Above the Lyoncross Limestone and associated fossiliferous strata there is a thick sequence of bedded sandstones (30 m) with subordinate siltstones and two thin coals. These sandstones are also well exposed in the ravine at Rouken Glen where one of the harder bands forms a prominent waterfall. In both glens they are capped by a thin coal on which rests the Lower Orchard Limestone. This latter bed is an argillaceous limestone (0.3 m) and it is separated from the slightly thinner Upper Orchard Limestone by calcareous shales, which contain abundant fossils only in the upper part close to the upper limestone. Abundant fossils are also found in the shales that overlie the upper limestone.

In Waulkmill Glen there is a gap in the sequence above the Orchard Limestones and then some exposures of dark siltstones and mudrocks outcrop, which are faulted against strata immediately below the Arden (Calmy) Limestone. Although the section in Rouken Glen is also incomplete and, largely because of the presence of a small reservoir, does not extend up to the Arden (Calmy) Limestone, it does show a fine partial section of 20 m of bedded sandstones and sandy siltstones.

The Arden (Calmy) Limestone in Waulkmill Glen is a fine-grained, grey-weathering, argillaceous limestone. The limestone itself is not very fossiliferous, but the overlying shales contain an abundant fauna including productoid and other brachiopods such as 'Dielasma', Composita, Spirifer and Pleuropugnoides. In addition, gastropods, a range of orthoconic and coiled cephalopods and fish teeth have been recorded (Bassett, 1958). The beds immediately beneath the limestone are no longer well exposed but included two coals about 0.25 m apart, the Upper Arden Coal (0.3 m) and Lower Arden Coal (0.6 m), and fireclays. The shales between these coals and the Arden (Calmy) Limestone were excavated by Macnair (1906) who recognized the presence in them of Edmondia punctatella.

Interpretation

Despite prolonged debate about the position of the sequence within the Arden area (Macnair, 1906; Carruthers and Anderson, 1908), the sections of the Upper Limestone Formation at these two sites provide important evidence of the age relationships between the different strata and of their stratigraphical level at the southern margin of the Central Coalfield Basin (Carruthers and Anderson, 1908).
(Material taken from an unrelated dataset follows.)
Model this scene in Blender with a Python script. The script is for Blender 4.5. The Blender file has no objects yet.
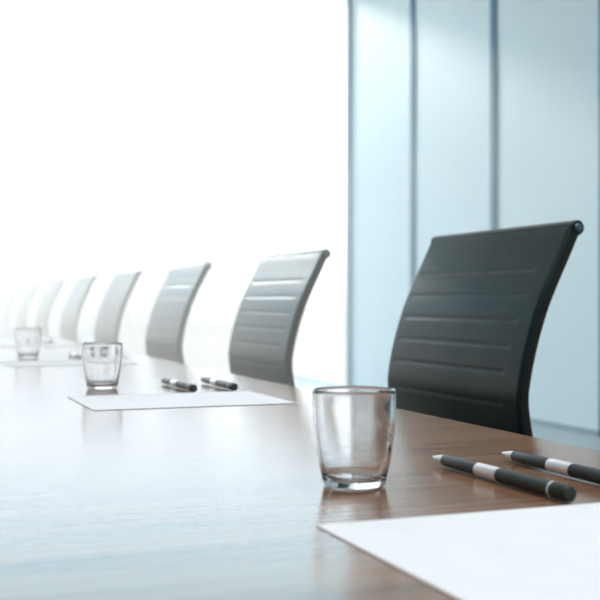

The sections also show a number of features that are regarded as typical of the Upper Limestone Formation.

The Barrhead Grit is an unusually coarse sandstone for this region and its base is known locally to erode down to and through the Index Limestone at the base of the Upper Limestone Formation (Carruthers and Anderson, 1908; Macgregor et al., 1925). Elsewhere, this part of the Upper Limestone Formation contains a number of coal, fireday and sandstone cycles and the Barrhead Grit appears to have been deposited in a major distributory channel complex, which has cut down through these delta-top deposits (Hall et al., 1998). The depth of the channel and the coarseness of the channel fill may indicate some uplift and rejuvenation of the hinterland. The upward passage from the Barrhead Grit Into finer bedded sandstones, fireclays and coals shows a return to delta-top cyclic deposition.
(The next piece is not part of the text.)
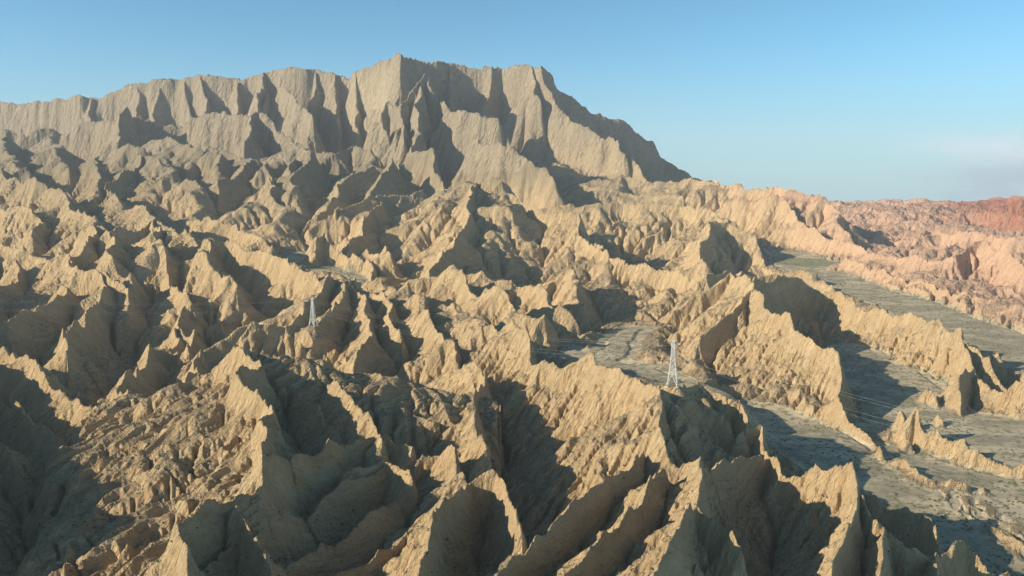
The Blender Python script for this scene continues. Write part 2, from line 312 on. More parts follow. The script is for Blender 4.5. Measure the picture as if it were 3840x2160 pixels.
ridge([(1219,960,465),(1205,975,450),(1185,995,430),(1189,1030,402),(1184,1060,380),(1200,1100,350),(1215,1130,335)], **NR1)
ridge([(593,860,430),(610,883,415),(637,890,405),(653,906,395),(623,926,378),(603,943,366),(630,966,350),(667,986,338),(687,1033,318),(653,1043,310),(670,1066,298),(667,1120,278),(667,1166,262),(660,1206,250),(630,1226,244),(547,1256,234),(500,1293,222),(437,1326,210),(467,1376,196),(467,1449,180),(440,1530,165)],
      w=.27, e=1.0, s=.8, n=1.2, cw=11, ce=12, cs=8, cn=8, lam=22, fl=.6, skew=.35, d0=85)
ridge([(593,860,430),(560,905,430),(530,950,435),(483,1010,435),(407,1049,420),(367,1083,402),(300,1133,378),(250,1173,352),(223,1206,334),(213,1283,300),(173,1356,266),(150,1449,232),(140,1560,204)],
      w=1.9, e=.25, s=.8, n=1.9, cw=6, ce=0, cs=2, cn=6, lam=22, fl=.55, R=150)
ridge([(620,940,395),(645,915,420),(670,893,470),(740,910,455),(800,955,420),(860,985,395),(909,1012,375),(940,1065,348),(960,1095,335)], **NR1)
ridge([(667,1166,262),(740,1150,290),(800,1130,310),(859,1109,330),(930,1097,340),(972,1096,345),(1032,1120,340)], **NR1)
ridge([(-150,870,680),(-60,880,620),(0,890,575),(40,905,545),(90,900,530),(140,945,500),(220,1020,450),(300,1070,410)], w=.8, e=.8, s=.6, n=.9, ce=3, lam=26, fl=.9)
ridge([(480,1449,205),(600,1370,228),(760,1290,262),(850,1230,290),(960,1180,315)], w=.8, e=1.0, s=.8, n=.8, cs=4, lam=15, fl=.9)
ridge([(640,1449,218),(800,1370,240),(930,1290,268),(1000,1240,290)], w=.8, e=1.0, s=.8, n=.8, cs=4, lam=15, fl=.9)
ridge([(820,1449,222),(930,1400,232),(1040,1330,250)], w=.8, e=1.0, s=.8, n=.8, cs=4, lam=15, fl=.9)
ridge([(1400,1449,212),(1500,1350,238),(1600,1250,268),(1660,1180,300)], w=.5, e=1.3, s=.8, n=.9, ce=6, lam=15, fl=.8)
ridge([(560,1290,232),(620,1340,222),(660,1400,212),(690,1470,200)], w=.9, e=1.1, s=.9, n=.8, cs=4, lam=12, fl=1)
ridge([(900,1180,310),(960,1160,320),(1010,1180,312),(1035,1215,300)], w=.8, e=1.2, s=.9, n=.8, cs=5, lam=12, fl=1)
ridge([(690,960,430),(760,1010,390),(830,1060,360),(860,1109,335)], w=.7, e=1.0, s=.8, n=.8, cs=4, lam=15, fl=.9)
ridge([(-60,960,520),(40,1020,460),(120,1090,410),(190,1150,370),(230,1190,350)], w=.8, e=.8, s=.6, n=.9, ce=3, lam=26, fl=.9)
ridge([(-90,1060,400),(-40,1100,380),(10,1130,370),(60,1230,345),(95,1330,312),(105,1449,272)], w=.9, e=.8, s=.8, n=.9, ce=3, lam=24, fl=.9)
ridge([(-100,660,900),(-130,760,700),(-150,850,560),(-200,940,450),(-260,960,370),(-360,1060,290),(-480,1160,230)], w=.8, e=1.1, s=.9, n=.9, lam=30, fl=.9)
ridge([(300,958,510),(330,1000,460),(370,1040,420)], **LF)
ridge([(500,893,625),(470,960,520),(450,1000,470)], **LF)
# --- right: the great ridge between the two washes
ridge([(1640,842,860),(1700,775,880),(1770,722,900),(1830,692,930),(1880,690,900),(1903,702,850),(1890,715,770),(1917,758,720),(1964,784,685),(1994,790,665),(2000,834,635),(2024,861,615),(2050,878,600),(2087,881,590),(2107,901,575),(2114,941,558),(2117,978,540),(2112,1011,522),(2130,1044,508),(2164,1064,498),(2187,1074,490),(2204,1091,480),(2214,1111,470),(2220,1141,455),(2230,1154,448)],
      w=.62, e=1.8, s=.8, n=1.5, cw=2, ce=16, cs=8, cn=8, lam=24, fl=.8, skew=.3)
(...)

The Lyoncross Limestone is the marine phase of the next cycle. Its development is unusual for the local area but not inconsistent with its regional variation in that it is poorly developed in the east and becomes increasingly well developed towards the west (Wilson, 1967). The overlying sandstones show cyclical sequences with sandstones and thin coals. At this horizon in other parts of the Glasgow district these beds are replaced by more massive channel sandstones with erosive bases, which are known as the Giffnock Sandstones and which have made a good and important building stone (Hall et al., 1998).

The marine phase of the next cycle is represented by the Orchard Limestones, which is the best developed marine horizon in the Upper Limestone Formation throughout the Midland Valley (Wilson, 1967). The cycle continues with an upward passage into shales, siltstones and sandstones capped by fireclays and coals indicative of a delta-front to delta-top transition. These are overlain by the marine strata of the next cycle, the Arden (Calmy) Limestone and associated shales, which here, as is typical of the development in the western part of the Midland Valley (Wilson, 1967), contains a diverse fauna. The occurrence of Edmondia punctatella at the base of the limestone is a typical character of the limestone throughout the North Ayrshire Basin and the Central Coalfield Basin (Figure 2.1).

The Arden area has in the past had many quarries and temporary exposures (Macnair, 1906; Carruthers and Anderson, 1908) and both the Lyoncross Limestone and the Orchard Limestones take their names from localities within the basin that are no longer exposed. The Arden Limestone also takes its name from this area, though it is more generally known as the 'Calmy Limestone' throughout the Midland Valley. These long-vanished exposures have in the past provided important sections and a vast amount of faunal evidence. However, because of past controversies as to the exact succession within the basin, it is still difficult to relate all the faunal evidence (e.g. combined faunal lists in Murdoch, 1904; Macnair, 1906) to specific horizons. The Waulkmill Glen and Rouken Glen successions retain the potential to provide more exact faunal information.

Conclusions

The combined sections of strata at Waulkmill Glen and Rouken Glen provide important details of significant parts of the Upper Limestone Formation (Arnsbergian) in the stratigraphically and historically important Arden area of the Central Coalfield Basin. They are the best available sites for this interval in the western part of the Midland Valley and essential sites for showing the sedimentological and palaeontological characters of the Upper Limestone Formation.